Egyptian security forces have arrested thousands of Islamists, including virtually the entire top leadership of deposed President Mohamed Morsi's Muslim Brotherhood, since he was removed July 3.

Morsi became the country's first freely elected leader last year, after the ouster of Hosni Mubarak in 2011. But his turbulent year-long rule was deeply polarizing, and the Egyptian military forced him from power after massive protests in which demonstrators accused him of betraying the 2011 "revolution."

The Brotherhood said several senior figures were taking part in the strike.
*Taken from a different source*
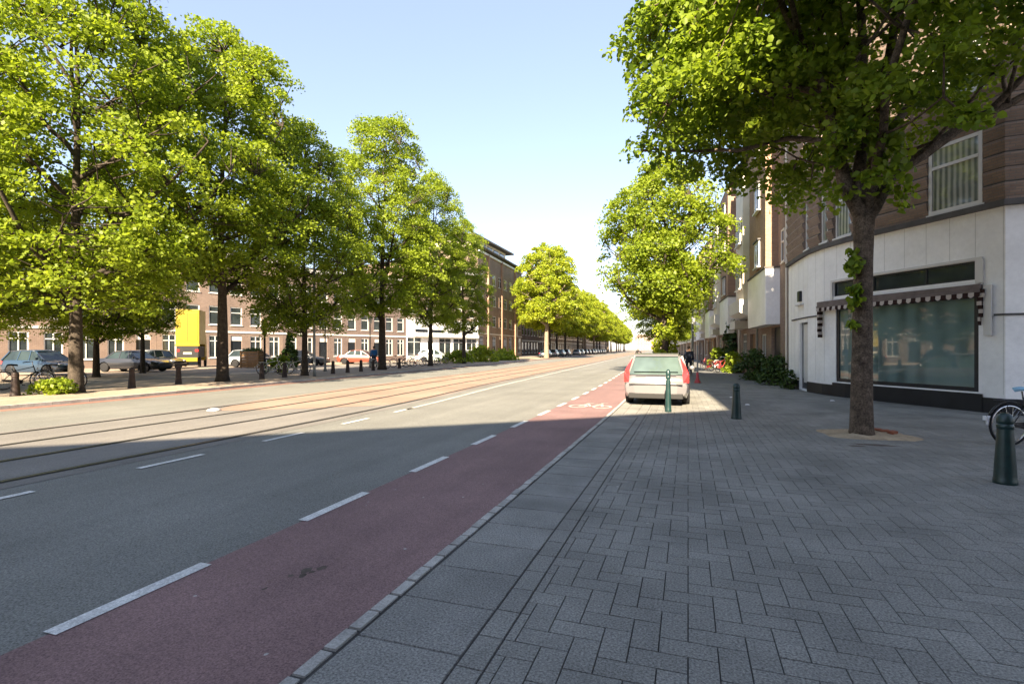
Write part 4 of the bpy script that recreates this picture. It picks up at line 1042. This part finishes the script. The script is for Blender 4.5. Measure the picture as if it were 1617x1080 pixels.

Earlier this month Human Rights Watch said Egypt's military-installed authorities had detained five Morsi aides for nearly five months without disclosing their whereabouts, saying it amounted to an "enforced disappearance."

Murad Ali, a spokesman of the Freedom and Justice Party, the political wing of the Brotherhood, said authorities were not allowing the movement's members to read newspapers and had confiscated their books and radios.

"The dictators believe that these harsh conditions will make us retreat, but in fact they are making sure that our dream of Egypt becoming a free and democratic state is coming ever closer."

The hunger strike is the latest protest over what many see as overly harsh treatment of dissidents by Egypt's new government.

On Saturday, the government charged Morsi with inciting a prison break in 2011.

Earlier this month, police fired tear gas at anti-government and pro-Morsi protesters.

U.S. Defense Secretary Chuck Hagel voiced concern about the crackdown on protesters last month.